The BMG survey found 47 per cent of people against having another referendum, compared to 38 per cent in favour, and 12 per cent undecided.

Of those opposed, 12 per cent said a hard Brexit would change their mind, 75 per cent said it would have no effect, and 13 per cent didn’t know.

Among those wanting a second referendum, 39 per cent said it should be before the UK triggered Article 50 next March, 33 per cent said it should be later, and 28 per cent were indifferent.

Once BMG factored in the response to the follow-up Brexit question, 43 per cent backed a second referendum, 42 per cent were against, and15 per cent were undecided, better for the SNP but not a solid base on which to go to the country, despite the First Minister ramping up the Brexit threat.

Conference delegates vote tomorrow on whether to link a referendum automatically to Brexit.

Read more: Dirty tricks row over election to SNP top table

Dr Turner said: “It is not a game changer.
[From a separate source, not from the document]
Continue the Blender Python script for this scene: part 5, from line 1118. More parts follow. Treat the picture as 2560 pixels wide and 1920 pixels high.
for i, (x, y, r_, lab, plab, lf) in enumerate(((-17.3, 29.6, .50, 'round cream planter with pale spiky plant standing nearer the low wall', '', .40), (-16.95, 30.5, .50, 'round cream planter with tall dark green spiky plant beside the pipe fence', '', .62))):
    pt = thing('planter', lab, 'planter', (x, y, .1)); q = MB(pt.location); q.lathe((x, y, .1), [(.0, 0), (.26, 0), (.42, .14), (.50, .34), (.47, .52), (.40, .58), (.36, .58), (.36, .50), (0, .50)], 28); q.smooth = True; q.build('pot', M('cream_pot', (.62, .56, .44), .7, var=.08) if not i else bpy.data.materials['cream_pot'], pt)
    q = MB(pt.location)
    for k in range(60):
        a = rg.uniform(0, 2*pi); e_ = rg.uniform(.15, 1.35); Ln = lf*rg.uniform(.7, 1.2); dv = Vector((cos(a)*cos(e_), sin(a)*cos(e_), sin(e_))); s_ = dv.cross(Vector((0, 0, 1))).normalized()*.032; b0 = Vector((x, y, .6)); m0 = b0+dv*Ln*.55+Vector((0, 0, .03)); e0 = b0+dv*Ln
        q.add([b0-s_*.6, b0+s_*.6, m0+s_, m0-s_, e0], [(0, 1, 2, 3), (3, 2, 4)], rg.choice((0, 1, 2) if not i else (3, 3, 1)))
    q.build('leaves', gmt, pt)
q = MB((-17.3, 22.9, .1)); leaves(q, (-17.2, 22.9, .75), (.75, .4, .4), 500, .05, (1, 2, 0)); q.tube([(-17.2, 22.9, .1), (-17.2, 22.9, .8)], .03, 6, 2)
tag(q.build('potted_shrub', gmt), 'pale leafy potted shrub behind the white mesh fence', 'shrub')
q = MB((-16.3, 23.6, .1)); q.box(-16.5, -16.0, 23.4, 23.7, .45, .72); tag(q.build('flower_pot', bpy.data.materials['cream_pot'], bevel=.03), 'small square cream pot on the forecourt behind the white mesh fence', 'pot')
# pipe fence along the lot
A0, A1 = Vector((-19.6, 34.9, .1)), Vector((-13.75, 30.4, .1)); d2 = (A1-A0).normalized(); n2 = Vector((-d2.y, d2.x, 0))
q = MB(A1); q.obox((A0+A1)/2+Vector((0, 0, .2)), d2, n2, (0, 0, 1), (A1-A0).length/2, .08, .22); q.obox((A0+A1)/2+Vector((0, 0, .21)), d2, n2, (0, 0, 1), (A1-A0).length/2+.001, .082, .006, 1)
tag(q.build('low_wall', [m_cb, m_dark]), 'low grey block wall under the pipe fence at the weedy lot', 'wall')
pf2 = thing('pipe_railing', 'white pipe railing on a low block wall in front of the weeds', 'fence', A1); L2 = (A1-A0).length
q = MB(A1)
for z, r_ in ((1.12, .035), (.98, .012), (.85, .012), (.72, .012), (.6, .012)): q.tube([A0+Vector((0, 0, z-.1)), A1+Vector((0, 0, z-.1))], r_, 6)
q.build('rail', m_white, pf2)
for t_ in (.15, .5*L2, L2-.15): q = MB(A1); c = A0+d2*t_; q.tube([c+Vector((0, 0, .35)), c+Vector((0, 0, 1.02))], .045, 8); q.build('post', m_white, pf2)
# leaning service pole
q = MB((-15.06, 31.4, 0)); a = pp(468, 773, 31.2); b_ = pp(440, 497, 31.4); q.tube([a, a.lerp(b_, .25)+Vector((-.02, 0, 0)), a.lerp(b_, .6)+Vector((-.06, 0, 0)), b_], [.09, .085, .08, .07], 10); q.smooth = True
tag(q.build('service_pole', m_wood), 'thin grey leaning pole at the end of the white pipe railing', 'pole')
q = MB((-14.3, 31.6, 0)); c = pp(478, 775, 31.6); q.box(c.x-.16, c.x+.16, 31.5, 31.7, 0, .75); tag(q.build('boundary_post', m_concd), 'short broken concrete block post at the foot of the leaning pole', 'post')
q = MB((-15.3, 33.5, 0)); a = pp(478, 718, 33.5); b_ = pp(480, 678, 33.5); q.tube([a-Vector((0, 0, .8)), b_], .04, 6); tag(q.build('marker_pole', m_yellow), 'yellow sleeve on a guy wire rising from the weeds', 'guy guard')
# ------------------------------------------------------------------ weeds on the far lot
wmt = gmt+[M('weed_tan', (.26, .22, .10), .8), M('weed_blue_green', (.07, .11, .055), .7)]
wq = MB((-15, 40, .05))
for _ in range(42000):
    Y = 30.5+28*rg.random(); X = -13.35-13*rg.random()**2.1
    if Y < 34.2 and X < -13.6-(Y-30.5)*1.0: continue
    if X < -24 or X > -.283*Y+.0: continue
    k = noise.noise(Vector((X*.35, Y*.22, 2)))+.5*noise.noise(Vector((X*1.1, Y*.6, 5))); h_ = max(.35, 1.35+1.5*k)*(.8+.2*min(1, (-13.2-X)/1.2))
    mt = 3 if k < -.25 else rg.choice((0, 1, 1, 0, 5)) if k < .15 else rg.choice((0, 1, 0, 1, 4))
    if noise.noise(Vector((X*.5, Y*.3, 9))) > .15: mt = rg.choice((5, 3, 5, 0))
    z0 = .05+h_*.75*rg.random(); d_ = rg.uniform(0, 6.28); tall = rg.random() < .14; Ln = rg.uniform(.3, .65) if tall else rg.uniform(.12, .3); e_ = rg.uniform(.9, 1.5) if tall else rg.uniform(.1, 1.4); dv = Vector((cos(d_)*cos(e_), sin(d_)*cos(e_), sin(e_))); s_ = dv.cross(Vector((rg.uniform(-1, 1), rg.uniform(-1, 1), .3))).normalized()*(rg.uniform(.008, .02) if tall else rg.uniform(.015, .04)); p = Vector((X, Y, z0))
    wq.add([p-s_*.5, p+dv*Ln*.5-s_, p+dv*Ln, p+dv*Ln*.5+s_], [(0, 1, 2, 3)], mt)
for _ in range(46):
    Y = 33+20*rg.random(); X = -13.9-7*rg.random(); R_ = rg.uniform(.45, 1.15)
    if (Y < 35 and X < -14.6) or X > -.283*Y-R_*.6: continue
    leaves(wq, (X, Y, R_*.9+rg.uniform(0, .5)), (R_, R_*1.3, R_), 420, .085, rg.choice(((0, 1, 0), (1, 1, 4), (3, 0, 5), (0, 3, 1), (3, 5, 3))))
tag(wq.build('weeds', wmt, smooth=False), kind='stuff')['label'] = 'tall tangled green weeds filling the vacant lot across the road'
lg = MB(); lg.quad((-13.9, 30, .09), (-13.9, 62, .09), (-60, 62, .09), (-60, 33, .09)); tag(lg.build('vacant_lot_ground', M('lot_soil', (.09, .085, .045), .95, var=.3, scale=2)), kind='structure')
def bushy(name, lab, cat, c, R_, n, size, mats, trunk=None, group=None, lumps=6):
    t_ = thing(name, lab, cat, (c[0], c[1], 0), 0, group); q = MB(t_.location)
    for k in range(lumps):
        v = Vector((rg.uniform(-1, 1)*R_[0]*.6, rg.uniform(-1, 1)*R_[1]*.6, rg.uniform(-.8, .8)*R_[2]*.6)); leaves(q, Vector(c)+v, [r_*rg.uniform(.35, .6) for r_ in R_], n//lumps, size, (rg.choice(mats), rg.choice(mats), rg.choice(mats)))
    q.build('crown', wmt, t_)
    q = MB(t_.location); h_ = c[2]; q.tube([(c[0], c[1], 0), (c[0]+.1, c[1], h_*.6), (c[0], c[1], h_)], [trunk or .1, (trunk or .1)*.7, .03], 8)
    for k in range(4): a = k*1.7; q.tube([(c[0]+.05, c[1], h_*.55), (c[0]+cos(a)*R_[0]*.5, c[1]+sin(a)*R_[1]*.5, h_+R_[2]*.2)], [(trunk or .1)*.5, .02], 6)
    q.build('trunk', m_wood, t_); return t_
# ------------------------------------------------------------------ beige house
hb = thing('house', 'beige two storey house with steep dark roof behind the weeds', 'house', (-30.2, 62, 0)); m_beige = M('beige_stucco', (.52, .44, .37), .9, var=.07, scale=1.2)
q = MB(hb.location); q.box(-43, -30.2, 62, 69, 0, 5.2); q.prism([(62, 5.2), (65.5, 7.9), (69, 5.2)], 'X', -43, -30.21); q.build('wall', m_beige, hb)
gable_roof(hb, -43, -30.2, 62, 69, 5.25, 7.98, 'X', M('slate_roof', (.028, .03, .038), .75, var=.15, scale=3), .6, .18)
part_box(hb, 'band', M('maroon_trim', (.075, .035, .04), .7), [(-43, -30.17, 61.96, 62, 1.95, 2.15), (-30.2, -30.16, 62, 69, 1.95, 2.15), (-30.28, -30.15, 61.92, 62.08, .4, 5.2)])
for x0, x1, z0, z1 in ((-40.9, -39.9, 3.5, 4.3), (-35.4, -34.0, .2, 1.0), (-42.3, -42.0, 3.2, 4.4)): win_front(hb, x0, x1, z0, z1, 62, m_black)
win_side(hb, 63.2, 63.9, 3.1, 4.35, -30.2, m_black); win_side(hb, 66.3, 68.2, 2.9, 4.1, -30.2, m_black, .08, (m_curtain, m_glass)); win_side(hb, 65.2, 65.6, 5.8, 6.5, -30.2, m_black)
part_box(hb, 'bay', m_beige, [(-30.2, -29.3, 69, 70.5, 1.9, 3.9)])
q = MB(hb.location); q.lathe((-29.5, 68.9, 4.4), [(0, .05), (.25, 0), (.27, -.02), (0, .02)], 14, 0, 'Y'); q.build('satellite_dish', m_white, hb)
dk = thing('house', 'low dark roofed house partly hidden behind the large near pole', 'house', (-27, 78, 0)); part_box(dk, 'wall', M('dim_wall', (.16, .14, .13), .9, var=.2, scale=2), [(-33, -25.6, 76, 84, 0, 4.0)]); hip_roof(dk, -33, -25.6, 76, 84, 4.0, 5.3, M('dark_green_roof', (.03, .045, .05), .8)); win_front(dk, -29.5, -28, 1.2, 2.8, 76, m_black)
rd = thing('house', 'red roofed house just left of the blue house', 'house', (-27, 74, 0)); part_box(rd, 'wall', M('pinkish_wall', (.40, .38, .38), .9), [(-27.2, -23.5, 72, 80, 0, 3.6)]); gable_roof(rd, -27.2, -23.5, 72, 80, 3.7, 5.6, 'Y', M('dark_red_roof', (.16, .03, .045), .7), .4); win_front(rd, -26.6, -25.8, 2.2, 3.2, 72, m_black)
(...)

The vast majority of people who think there shouldn’t be an independence referendum are not going to be swayed by whether or not we leave the EU.

"This group are more bothered about UK identity and break-up of the UK than any perceived European identity.

"On the other side of the coin, those people who do want independence are much more divided about when a referendum should be called.”

In recent weeks UK ministers have prioritised immigration control over the single market when discussing Brexit, alarming business leaders who fear tariffs will cause an economic shock.

The SNP was criticised yesterday after it was reported the Scottish Government had eight officials working on draft legislation for a second referendum, but just two on Brexit.

Opposition parties called on the First Minister to drop all plans for a second referendum.

Tory chief whip John Lamont said: “Cheap rabble-rousing in front of the party faithful won't obscure the First Minister's failure to speak for the majority of Scots - by taking her threat of a second referendum off the table."

Scottish Labour leader Kezia Dugdale said: “Scotland needs a government that has answers for the future. Not one that plays a broken record and claims that independence – an argument of the past – is an answer for the challenges of tomorrow.”

LibDem MP Alistair Carmichael added: “The First Minister’s obsession with independence weakens efforts to protect the benefits of our place in the EU.”

An SNP spokesman said: "We welcome this poll which indicates that in the event of hard Brexit most people would want another independence referendum."

BMG surveyed 1,010 Scottish adults online between September 29 and October 3. BMG are members of the British Polling Council and abide by their rules.